## REQUIRED WORK
In the data that follows, count every line holding the string "structure" and give the count alone.

## COLLECTED DATA
== == ==

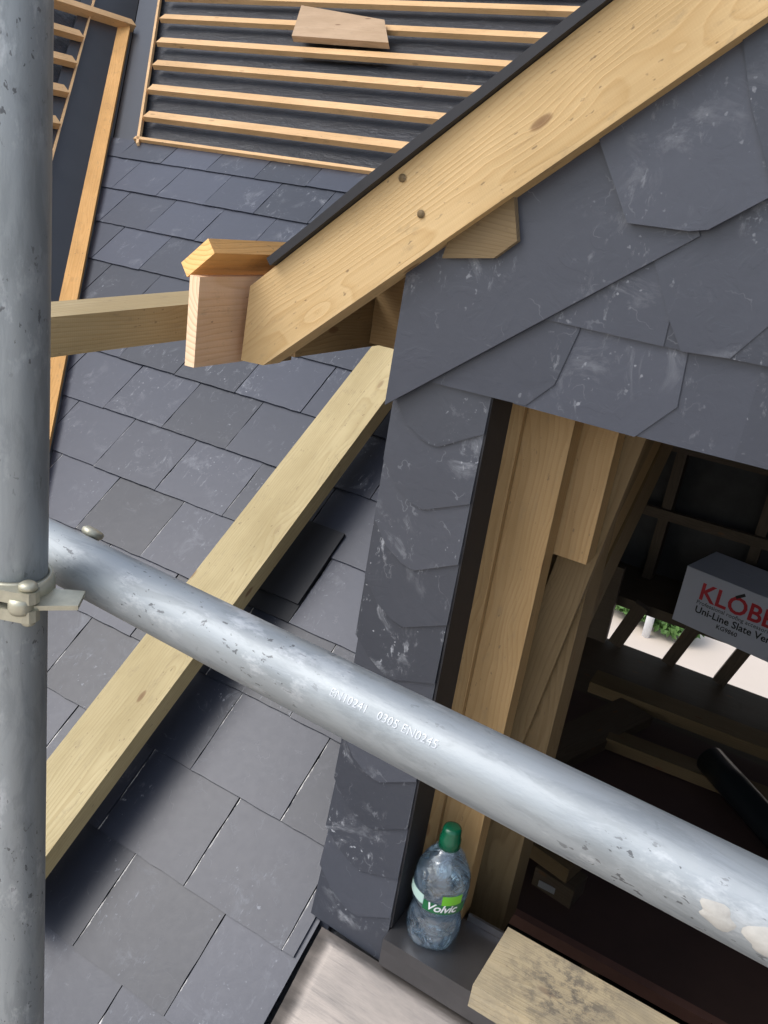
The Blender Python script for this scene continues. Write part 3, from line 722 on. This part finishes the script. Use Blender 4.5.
link('label_lettering', me, M['white'], lb, Matrix.Translation(bl) @ BZ)
# ------------------------------------------------------------------ plank on the sill
pk = timber('sill_plank', (-.251, 1.112, -1.2125), (.86, 1.104, -1.2125), .148, .049, (0, 0, 1), M['dirty'], None, bev=.003)
tag(pk, 'dirty pale plank with black marks lying along the window sill', 'plank')
# ------------------------------------------------------------------ attic inside
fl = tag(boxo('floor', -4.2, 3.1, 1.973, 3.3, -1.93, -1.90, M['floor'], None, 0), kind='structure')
att = thing('attic_frame', 'dark timber and block inside of the attic seen through the window hole', 'attic', (0, 3.0, -2.2))
boxo('floor_edge_strip', -4.1, 3.0, 1.945, 1.972, -1.935, -1.895, M['floor_edge'], att, .001)
for k in range(-3, 8):
    x = -.16+.40*k
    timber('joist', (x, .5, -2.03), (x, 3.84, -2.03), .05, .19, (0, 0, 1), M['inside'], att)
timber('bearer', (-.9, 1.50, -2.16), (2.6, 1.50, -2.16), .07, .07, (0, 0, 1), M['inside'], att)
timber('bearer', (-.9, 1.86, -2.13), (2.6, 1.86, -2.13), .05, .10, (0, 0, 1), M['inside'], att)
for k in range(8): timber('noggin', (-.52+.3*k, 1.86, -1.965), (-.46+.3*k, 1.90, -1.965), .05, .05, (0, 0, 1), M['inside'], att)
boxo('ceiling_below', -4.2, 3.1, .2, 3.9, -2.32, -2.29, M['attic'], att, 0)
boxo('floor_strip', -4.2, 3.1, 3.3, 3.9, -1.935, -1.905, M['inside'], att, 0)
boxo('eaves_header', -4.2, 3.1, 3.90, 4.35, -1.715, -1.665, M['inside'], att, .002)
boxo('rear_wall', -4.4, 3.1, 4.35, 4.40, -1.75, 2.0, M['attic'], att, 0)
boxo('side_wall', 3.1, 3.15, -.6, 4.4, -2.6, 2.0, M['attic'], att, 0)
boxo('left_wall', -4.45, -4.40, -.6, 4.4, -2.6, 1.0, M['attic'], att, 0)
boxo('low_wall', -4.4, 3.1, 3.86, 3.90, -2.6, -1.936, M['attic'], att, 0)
boxo('low_wall', -4.4, 3.1, -.1, -.05, -2.6, -2.30, M['attic'], att, 0)
# leaning struts across the eaves gap
for x0, w in ((-.655, .070), (-.395, .060), (-.155, .060), (.15, .06), (.45, .06), (-1.2, .06), (-.93, .06), (.8, .06)):
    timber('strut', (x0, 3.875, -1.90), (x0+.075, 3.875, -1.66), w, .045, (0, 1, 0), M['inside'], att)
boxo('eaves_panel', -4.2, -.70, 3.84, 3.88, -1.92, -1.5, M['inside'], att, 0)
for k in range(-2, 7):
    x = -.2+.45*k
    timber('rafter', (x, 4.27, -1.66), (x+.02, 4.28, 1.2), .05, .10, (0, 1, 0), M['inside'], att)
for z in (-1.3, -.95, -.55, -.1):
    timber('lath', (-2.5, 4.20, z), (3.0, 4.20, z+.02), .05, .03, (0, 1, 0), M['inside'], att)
# things lying inside
tag(timber('loose_plank', (-.62, 3.36, -1.86), (.95, 3.42, -1.86), .13, .05, (0, 0, 1), M['frame_dark'], None), 'long dusty plank lying on the attic floor just below the bright gap', 'plank')
tag(timber('loose_plank', (-.44, 3.00, -1.875), (1.0, 3.10, -1.875), .11, .045, (0, .1, 1), M['frame_dark'], None), 'lower dusty plank on the attic floor, behind the black pipe', 'plank')
tag(timber('loose_plank', (-.60, 2.7, -1.876), (-.40, 3.28, -1.876), .16, .045, (0, 0, 1), M['inside'], None), 'short dark board lying crosswise at the left of the attic floor', 'board')
pp = tube('black_pipe', (-.065, 3.02, -1.80), (.62, 2.30, -1.80), .055, M['pipe'], None, rings=6, wall=.004)
tag(pp, 'black plastic pipe lying on the brown attic floor', 'pipe')
blk = thing('wood_block', 'dark stubby wood block with small grey label on the attic floor', 'block', (-.36, 2.15, -1.90))
timber('block', (-.46, 2.20, -1.80), (-.29, 2.16, -1.80), .16, .05, (0, 0, 1), M['frame_dark'], blk, rough_end=.001)
timber('block_foot', (-.40, 2.14, -1.865), (-.27, 2.12, -1.865), .09, .068, (0, 0, 1), M['inside'], blk)
boxo('paper_label', -.385, -.315, 2.084, 2.086, -1.885, -1.862, M['grey_label'], blk, 0)
# cardboard box on the eaves header
ang = radians(-13)
bxm = Matrix.Translation((-.43, 3.845, -1.664)) @ Matrix.Rotation(ang, 4, 'Z')
cb = thing('cardboard_box', 'white cardboard box with red lettering on the ledge above the bright gap', 'box', (-.43, 3.845, -1.664))
BW, BD, BH = .66, .33, .272
bm = bmesh.new(); box_bm(bm, 0, BW, 0, BD, 0, BH); bevel(bm, .003)
body = link('carton', fin(bm, 'carton'), M['card'], cb, bxm)
bm = bmesh.new(); box_bm(bm, -.002, BW+.002, .002, BD/2-.001, BH+.0002, BH+.004); box_bm(bm, -.002, BW+.002, BD/2+.001, BD-.002, BH+.0002, BH+.004)
link('flap', fin(bm, 'flap'), M['card'], cb, bxm)
def face_text(body_, size, x, z, mat, nm, off=0.0, sp=1.0):
    me = text_mesh(body_, size, .0003, off, sp)
    return link(nm, me, mat, cb, bxm @ Matrix.Translation((x, -.0012, z)) @ Matrix.Rotation(pi/2, 4, 'X'))
face_text('KLOBER', .114, .085, .150, M['red_ink'], 'maker_lettering', .0022, 1.0)
me_t = None
bm = bmesh.new(); box_bm(bm, -.022, .022, -.0005, .0005, -.007, .007)
link('slash_mark', fin(bm, 'slash'), M['ink'], cb, bxm @ Matrix.Translation((.262, -.003, .238)) @ Matrix.Rotation(radians(-38), 4, 'Y'))
face_text('Professional roofing accessories', .0275, .085, .124, M['ink'], 'small_lettering', 0, 1.0)
face_text('Uni-Line Slate Vent', .047, .088, .082, M['ink'], 'product_lettering', .0008, 1.0)
face_text('KG9860', .029, .20, .048, M['ink'], 'code_lettering', .0003, 1.0)

# ------------------------------------------------------------------ outside beyond the eaves
bm = bmesh.new(); box_bm(bm, -300, 300, -300, 300, -6.3, -6.0)
tag(link('ground', fin(bm, 'ground'), M['paving']), kind='structure')
def bush(c, r, n, label, h=1.0):
    t_ = thing('bush', label, 'bush', (c[0], c[1], -6.0), 'bushes beyond the eaves gap')
    bm = bmesh.new()
    for i in range(n):
        u = Vector((random.gauss(0, 1), random.gauss(0, 1), random.gauss(0, 1))).normalized()*r*random.random()**.4
        u.z = abs(u.z)*h*1.2+.15; p = Vector((u.x, u.y, u.z)); s = random.uniform(.05, .10)
        e = Euler((random.uniform(0, 6), random.uniform(0, 6), 0)).to_matrix()
        bm.faces.new([bm.verts.new(p+e @ Vector(q)*s) for q in ((-1, 0, 0), (0, -.5, 0), (1, 0, 0), (0, .5, 0))])
    link('foliage', fin(bm, 'foliage'), M['leaf'], t_, Matrix.Translation((c[0], c[1], -6.0)))
    for k in range(4):
        timber('stem', (c[0], c[1], -6.02), (c[0]+random.uniform(-.4, .4)*r, c[1]+random.uniform(-.4, .4)*r, -6+r*.8*h), .05, .05, (1, 0, 0), M['bark'], t_)
bush((-2.25, 13.45), .42, 1500, 'green bush outside, left of the eaves struts')
bush((-1.80, 13.35), .42, 1500, 'green bush outside, just right of the first strut')
bush((-1.38, 13.25), .40, 1200, 'low dark green bush outside, next to the cardboard box', .8)
wp = lathe('white_post', [(0, 0), (.13, 0), (.13, .75), (.16, .78), (.10, .88), (0, .92)], M['white'], None, Matrix.Translation((-1.75, 12.85, -6)) @ Matrix.Scale(.5, 4), 24)
tag(wp, 'small white post outside between the green bushes', 'post')

# ------------------------------------------------------------------ camera
yaw, pit, rol = map(radians, (27.85, 20.57, 8.67))
fw = Vector((-sin(yaw)*cos(pit), cos(yaw)*cos(pit), -sin(pit))); r = Vector((cos(yaw), sin(yaw), 0)); u = r.cross(fw)
r2 = r*cos(rol)+u*sin(rol); u2 = -r*sin(rol)+u*cos(rol)
cam = bpy.data.cameras.new('camera'); co = bpy.data.objects.new('camera', cam); C.objects.link(co)
mw = Matrix((r2, u2, -fw)).transposed().to_4x4(); co.matrix_world = mw
cam.sensor_fit = 'VERTICAL'; cam.sensor_height = 24; cam.lens = 24*840.3/1024
cam.clip_start = .02; cam.clip_end = 1000
sc.camera = co
# ------------------------------------------------------------------ light
w = bpy.data.worlds.new('World'); sc.world = w; w.use_nodes = True; nt = w.node_tree
sky = nt.nodes.new('ShaderNodeTexSky'); sky.sky_type = 'NISHITA'; sky.sun_disc = False
sd = Vector((-.50, -.43, .75)).normalized()
sky.sun_elevation = math.asin(sd.z); sky.sun_rotation = atan2(sd.x, sd.y)
sky.dust_density = 2.0; sky.air_density = 1.0; sky.ozone_density = 1.0
bg = nt.nodes['Background']; bg.inputs['Strength'].default_value = .15
hs = nt.nodes.new('ShaderNodeHueSaturation'); hs.inputs['Saturation'].default_value = .58      # thin cloud
nt.links.new(sky.outputs[0], hs.inputs['Color']); nt.links.new(hs.outputs[0], bg.inputs['Color'])
sl = bpy.data.lights.new('sun', 'SUN'); sl.energy = .64; sl.angle = radians(36); sl.color = (1, .995, .985)
so = bpy.data.objects.new('sun', sl); C.objects.link(so); so.rotation_euler = sd.to_track_quat('Z', 'Y').to_euler(); so.location = (0, 0, 5)
sc.view_settings.view_transform = 'Standard'; sc.view_settings.look = 'None'; sc.view_settings.gamma = 1
sc.view_settings.exposure = 1.02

== == ==

## FINISHED TASK
2